In the listing that follows, retype every line from the first through the one containing "body = H.build('tub_body', 'hull', wagon, smooth=.6)". Pictures are to be left out.
>> Start
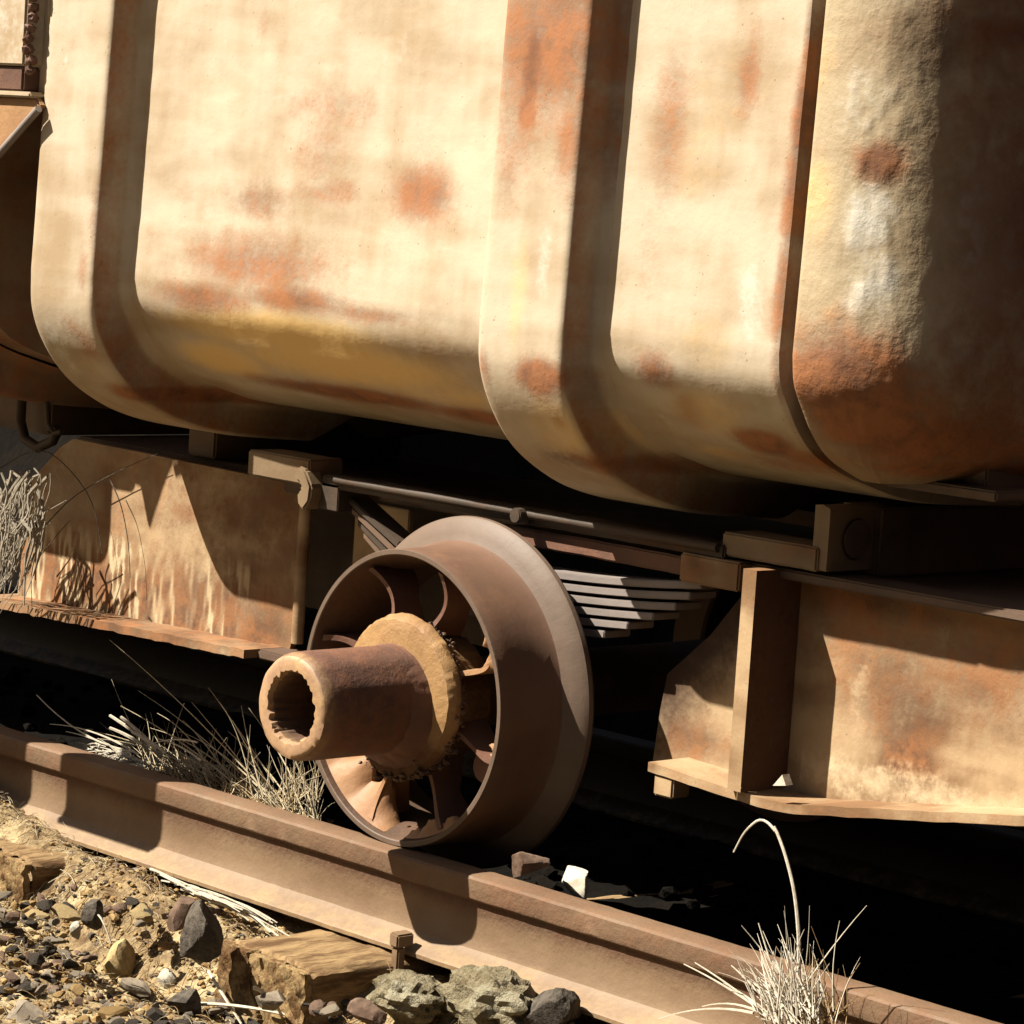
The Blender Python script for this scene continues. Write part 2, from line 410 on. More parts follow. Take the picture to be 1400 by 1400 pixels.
# hull core
hx = np.linspace(-.90, .70, 9)
sec = [(x, -.6) for x in hx]
pc = profs(12, 24)
P1 = strip(sec, pc); P2 = strip(sec, pc, ymirror=True)
H = MB(); H.grid(np.concatenate([P1, P2[::-1]], 0))
for k in (0, -1):
    ring = np.concatenate([P1[:, k], P2[::-1, k]], 0); H.add(ring, [tuple(range(len(ring)))])
body = H.build('tub_body', 'hull', wagon, smooth=.6)

# stains on the long side
PB = [(570, 265, 46, 40, .78, 'R'), (575, 215, 24, 40, .3, 'R'), (440, 145, 70, 26, .45, 'R'), (425, 205, 40, 55, .38, 'R'), (345, 275, 55, 28, .55, 'R'),
      (440, 262, 48, 18, .5, 'R'), (345, 362, 115, 40, .66, 'R'), (270, 408, 80, 24, .7, 'R'), (400, 408, 90, 20, .72, 'R'), (490, 430, 70, 12, .62, 'R'), (330, 330, 130, 20, .4, 'R'),
      (245, 265, 20, 18, .2, 'R'), (560, 320, 40, 30, .2, 'R'), (345, 30, 10, 25, .3, 'R'),
      (360, 455, 170, 30, .95, 'G'), (260, 490, 70, 26, 1, 'G'), (430, 495, 170, 30, 1, 'G'), (560, 540, 120, 22, .55, 'G'),
      (300, 520, 50, 10, .6, 'R'), (400, 538, 150, 12, 1, 'R'), (600, 575, 120, 12, .9, 'R'),
      (280, 60, 40, 60, .4, 'A'), (520, 60, 40, 60, .35, 'A'), (285, 290, 26, 30, .5, 'A'), (600, 420, 50, 26, .35, 'A'), (310, 170, 60, 10, .3, 'A'), (560, 470, 120, 20, .12, 'R')]
sx = list(np.linspace(-.80, .20, 150))
pn1 = MB().grid(strip([(x, 0) for x in sx], pf, .007, 1)).build('side_panel', 'body', body, smooth=1.2, stain=blobs(PB))
PB2 = [(905, 170, 22, 110, .5, 'R'), (880, 330, 16, 70, .25, 'R'), (1010, 105, 14, 45, .6, 'R'), (950, 200, 70, 120, .25, 'G'), (885, 505, 24, 26, .7, 'R'), (905, 560, 20, 30, .4, 'R'),
       (990, 607, 34, 18, 1, 'R'), (1040, 632, 50, 14, .7, 'R'), (930, 560, 60, 34, .55, 'G'), (960, 470, 50, 40, .3, 'G'), (1010, 640, 90, 12, .5, 'R'),
       (1092, 60, 7, 60, .75, 'R'), (1082, 160, 10, 70, .85, 'R'), (1072, 270, 11, 80, .8, 'R'), (1060, 390, 9, 80, .75, 'R'), (1052, 500, 7, 60, .5, 'R'),
       (900, 620, 40, 12, .5, 'G'), (1020, 410, 22, 70, .6, 'A'), (870, 560, 20, 40, .4, 'A'), (960, 20, 50, 20, .3, 'A')]
sec2 = [(x, 0) for x in np.linspace(.34, .713, 76)]+[(.7185, -.04), (.720, -.2), (.721, -.55)]
pn2 = MB().grid(strip(sec2, pf, .004, 5)).build('side_panel', 'body', body, smooth=.9, stain=blobs(PB2))
# ribs
def rib(x0, x1, bl, extra=None, ymir=False, mat='body', prf=None, parent=None):
    s = [(x0+.002, -.2), (x0, .05), (x0, .9), (x0+.003, .965), (x0+.010, .995)]
    s += [(x, 1.0) for x in np.linspace(x0+.02, x1-.016, 18)]
    s += [(x1-.008, .995), (x1-.002, .96), (x1+.001, .90)]
    s += [(x1+.001+.009*k/8, .9-.72*k/8) for k in range(1, 9)]
    s += [(x1+.010+.026*k/8, .18*(1-k/8)**2-.03*(k/8)) for k in range(1, 9)]
    mb = MB().grid(strip(s, prf or pf, .0025, x0*7, ymir))
    return mb.build('rib', mat, parent or body, smooth=.75, stain=blobs(bl, -.05, extra=extra))
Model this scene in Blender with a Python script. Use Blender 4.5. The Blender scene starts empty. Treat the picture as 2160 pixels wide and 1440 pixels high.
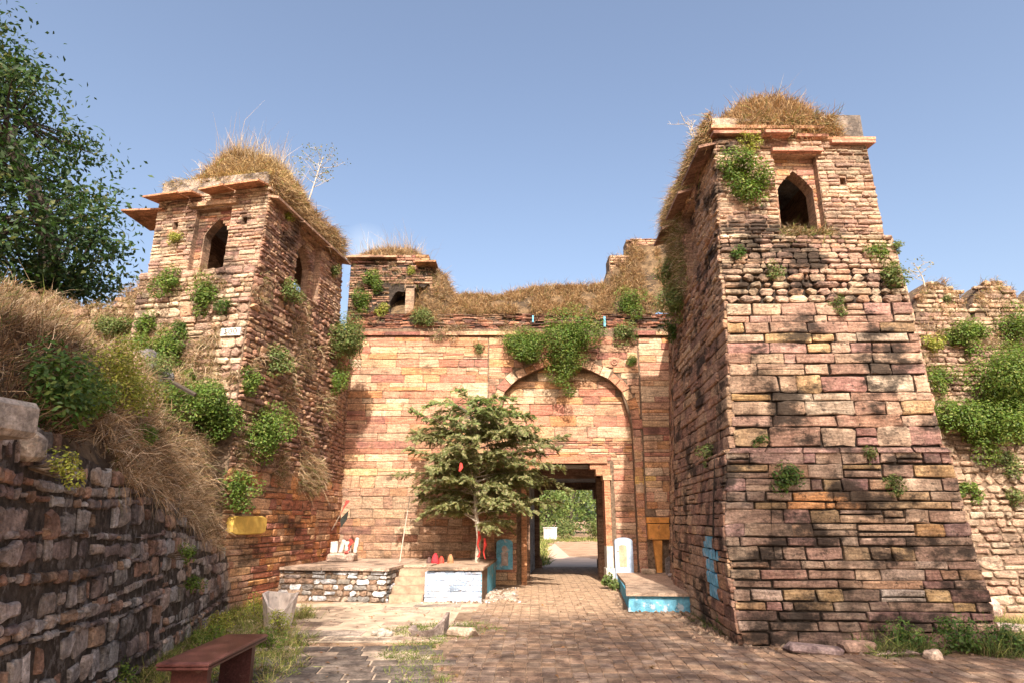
>> End
• _Written reply_:
The Blender Python script for this scene continues. Write part 2, from line 410 on. More parts follow. Take the picture to be 1400 by 1400 pixels.
# hull core
hx = np.linspace(-.90, .70, 9)
sec = [(x, -.6) for x in hx]
pc = profs(12, 24)
P1 = strip(sec, pc); P2 = strip(sec, pc, ymirror=True)
H = MB(); H.grid(np.concatenate([P1, P2[::-1]], 0))
for k in (0, -1):
    ring = np.concatenate([P1[:, k], P2[::-1, k]], 0); H.add(ring, [tuple(range(len(ring)))])
body = H.build('tub_body', 'hull', wagon, smooth=.6)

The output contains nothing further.